>> START DATASET EXCERPTS

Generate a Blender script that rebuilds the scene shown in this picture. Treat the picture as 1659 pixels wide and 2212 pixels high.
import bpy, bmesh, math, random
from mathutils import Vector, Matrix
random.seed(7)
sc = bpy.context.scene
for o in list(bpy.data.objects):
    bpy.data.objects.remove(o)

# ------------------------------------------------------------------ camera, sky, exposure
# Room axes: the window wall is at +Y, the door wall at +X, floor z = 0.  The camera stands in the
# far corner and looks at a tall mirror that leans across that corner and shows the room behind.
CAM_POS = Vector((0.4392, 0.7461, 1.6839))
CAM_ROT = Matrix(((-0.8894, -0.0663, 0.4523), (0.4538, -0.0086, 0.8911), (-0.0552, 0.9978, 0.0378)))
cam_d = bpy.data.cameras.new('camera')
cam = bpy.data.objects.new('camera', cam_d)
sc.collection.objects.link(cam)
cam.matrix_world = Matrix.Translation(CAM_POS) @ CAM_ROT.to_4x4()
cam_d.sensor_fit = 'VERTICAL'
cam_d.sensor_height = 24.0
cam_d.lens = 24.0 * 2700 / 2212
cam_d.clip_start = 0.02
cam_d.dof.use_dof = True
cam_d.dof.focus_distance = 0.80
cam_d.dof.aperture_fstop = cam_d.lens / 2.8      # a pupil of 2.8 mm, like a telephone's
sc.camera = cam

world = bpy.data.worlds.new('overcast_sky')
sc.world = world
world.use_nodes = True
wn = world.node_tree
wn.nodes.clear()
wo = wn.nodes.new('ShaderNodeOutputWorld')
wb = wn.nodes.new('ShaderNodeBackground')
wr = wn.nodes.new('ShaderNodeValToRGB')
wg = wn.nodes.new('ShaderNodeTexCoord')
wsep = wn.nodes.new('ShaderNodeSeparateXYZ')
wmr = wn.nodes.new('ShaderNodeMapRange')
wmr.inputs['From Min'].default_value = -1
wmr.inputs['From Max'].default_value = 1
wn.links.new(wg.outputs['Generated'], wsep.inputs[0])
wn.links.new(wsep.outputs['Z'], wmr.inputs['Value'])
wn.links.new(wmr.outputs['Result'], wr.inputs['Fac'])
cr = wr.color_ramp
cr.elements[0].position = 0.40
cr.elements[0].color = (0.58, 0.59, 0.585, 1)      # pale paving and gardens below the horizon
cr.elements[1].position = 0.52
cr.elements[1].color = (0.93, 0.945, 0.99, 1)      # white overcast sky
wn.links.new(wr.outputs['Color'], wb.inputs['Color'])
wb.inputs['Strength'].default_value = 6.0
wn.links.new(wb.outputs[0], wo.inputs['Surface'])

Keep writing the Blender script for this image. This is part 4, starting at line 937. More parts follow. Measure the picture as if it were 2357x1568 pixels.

>> END DATASET EXCERPTS

§ **BRIEF**
In the entries above, find every line with the word "picture" and list it.

§ **EXPECTED ANSWER**
Generate a Blender script that rebuilds the scene shown in this picture. Treat the picture as 1659 pixels wide and 2212 pixels high.
Keep writing the Blender script for this image. This is part 4, starting at line 937. More parts follow. Measure the picture as if it were 2357x1568 pixels.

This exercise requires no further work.